Nonparametric modal regression in the presence of measurement error

TL;DR

This paper introduces two nonparametric methods for estimating the local modes of the conditional distribution of a response variable given a predictor with measurement error, analyzing their properties and comparing their performance.

Contribution

It proposes novel nonparametric estimators for conditional modes in the presence of measurement error, including implementation details and asymptotic analysis.

Findings

The proposed methods effectively estimate conditional modes with measurement error.

Numerical studies show improved performance over naive error-free methods.

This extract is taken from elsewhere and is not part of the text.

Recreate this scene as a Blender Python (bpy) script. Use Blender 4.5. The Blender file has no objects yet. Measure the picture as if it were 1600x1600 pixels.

Asymptotic properties of the estimators are established.

Abstract

In the context of regressing a response $Y$ on a predictor $X$, we consider estimating the local modes of the distribution of $Y$ given $X=x$ when $X$ is prone to measurement error. We propose two nonparametric estimation methods, with one based on estimating the joint density of $(X, Y)$ in the presence of measurement error, and the other built upon estimating the conditional density of $Y$ given $X=x$ using error-prone data. We study the asymptotic properties of each proposed mode estimator, and provide implementation details including the mean-shift algorithm for mode seeking and bandwidth selection. Numerical studies are presented to compare the proposed methods with an existing mode estimation method developed for error-free data naively applied to error-prone data.